Les yeux grands fermés

J’ai coupé la télévision depuis bientôt un an, et voilà bien plus longtemps encore que je n’ai plus l’occasion de paresser dans mon salon le dimanche à l’heure qui précède le déjeuner. Aussi, avais-je totalement oublié l’existence de ces jeux télévisés du midi, où l’on gagne bêtement de l’argent en pleurant de façon hystérique sous une pluie de confettis et sous l’œil ravi de Philippe Risoli ou de Jean-Luc Reichman.

En rallumant le poste l’autre jour, j’ai retrouvé ces jeux dans le même état. J’aurais imaginé qu’ils avaient disparu dans les années 90, dépassés par l’évolution des choses, simplement plus au goût du jour et remplacés par des succédanés plus modernes… mais non : à ma plus grande stupéfaction tout est en place, en ordre, intact ; le jeu, le type de décor est le même, les gens, les candidats rigoureusement les mêmes, le même type de personnes avec les mêmes habits.
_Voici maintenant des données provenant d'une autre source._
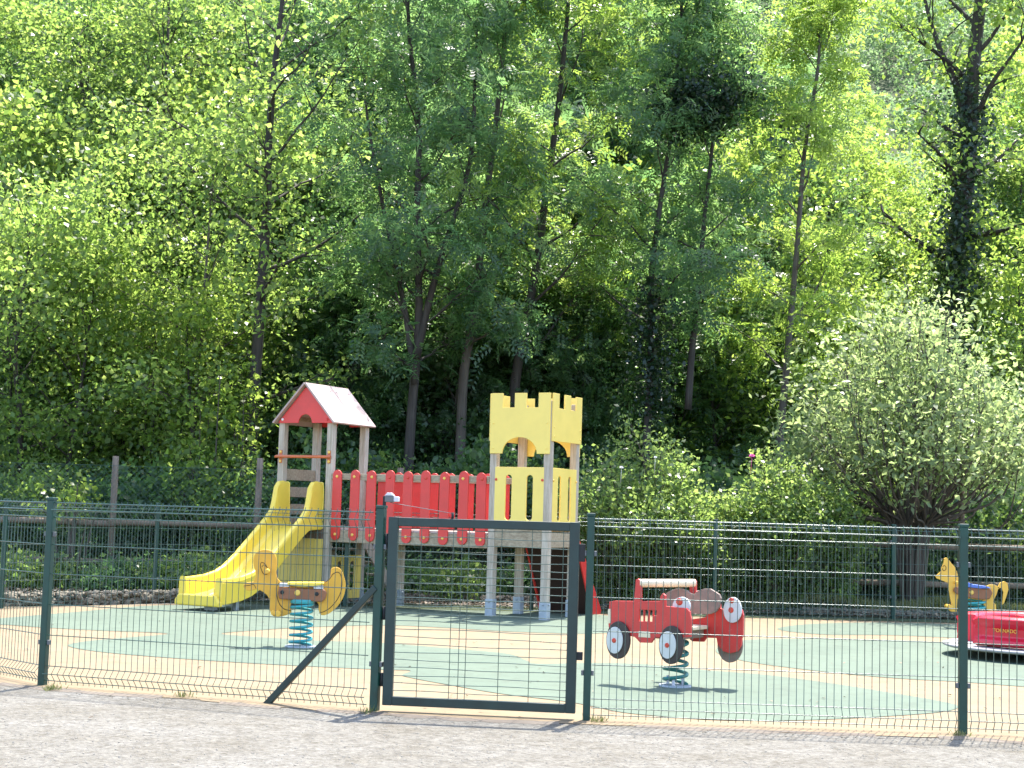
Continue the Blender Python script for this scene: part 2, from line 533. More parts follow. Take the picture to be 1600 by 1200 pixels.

Qui sont ces gens ? Comment se trouve-t-il encore des volontaires pour participer à ce monde-là ? Et même en admettant qu’ils soient restés vissés au monde télévisuel tout ce temps : pourquoi en sont-ils restés à cette télévision-là ? Comment n’ont-ils pas évolué et franchi les stades de vulgarité ultérieurs que la télévision a proposés depuis ? Mystère. Je les regarde comme des ptérodactyles issus d’un Monde Perdu. Ils continuent et persistent à faire le grand voyage, tels les oiseaux migrateurs ou les gnous du Masai Mara, ils perpétuent le rite de se déplacer pour participer ou assister à un jeu télé, comme s’ils n’étaient pas au courant que la télévision n’existe plus

Migration des gnous

Voir revivre ces imbéciles vieilleries, en tout cas, revivifie une conviction que j’ai sans doute déjà distillée dans plusieurs articles, mais qui mérite d’être répétée : profiter de l’inexistence des chosesÉnormément de choses laides encombrent notre vie mais sont en réalité purement fictives, inexistantes pour peu que nous le voulions bien. Les émissions télé n’ont pas d’existence tant que votre télé reste éteinte. Éteignez, et une somme de petites choses bêtasses – pubs, slogans, sourires de présentateurs, débats tordus… disparaissent de la surface. N’ouvrez pas le journal gratuit qui vous est tendu le matin, rejetez-le et vous neutralisez la photo pleine page de Jean-François Copé ou le tweet crétin du jour, en les réduisant à néant.

Notre époque a ceci de caractéristique qu’elle nous tient éveillés par une agitation permanente pour nous maintenir endormis ; il est donc logique qu’a contrario, il faille savoir fermer les yeux pour distinguer à nouveau un peu de réalité. Cela peut sembler bête, idiot de le dire, et pourtant la gymnastique n’est pas aisée : la vie est pleine de ces gens qui, bien que déplorant la médiocrité et la laideur, cèdent, finissent par jouer le jeu. Un jour, ils paient de leur poche pour un concert de Philippe Katerine. Comme ça. Pour « s’éclater » ou par « curiosité ». Pire : par dérision ou au second degré ! Ne participez pas, ne donnez pas le moindre euro, jamais. Ne contribuez pas, ne relayez pas, surtout si c’est pour critiquer. Ne faites pas exister la laideur, tout simplement. « Miley Cyrus est vulgaire » ? Oui, et vous n’avez pas envie de le savoir. Ne cliquez pas sur le lien et vous ne saurez jamais qui c’est.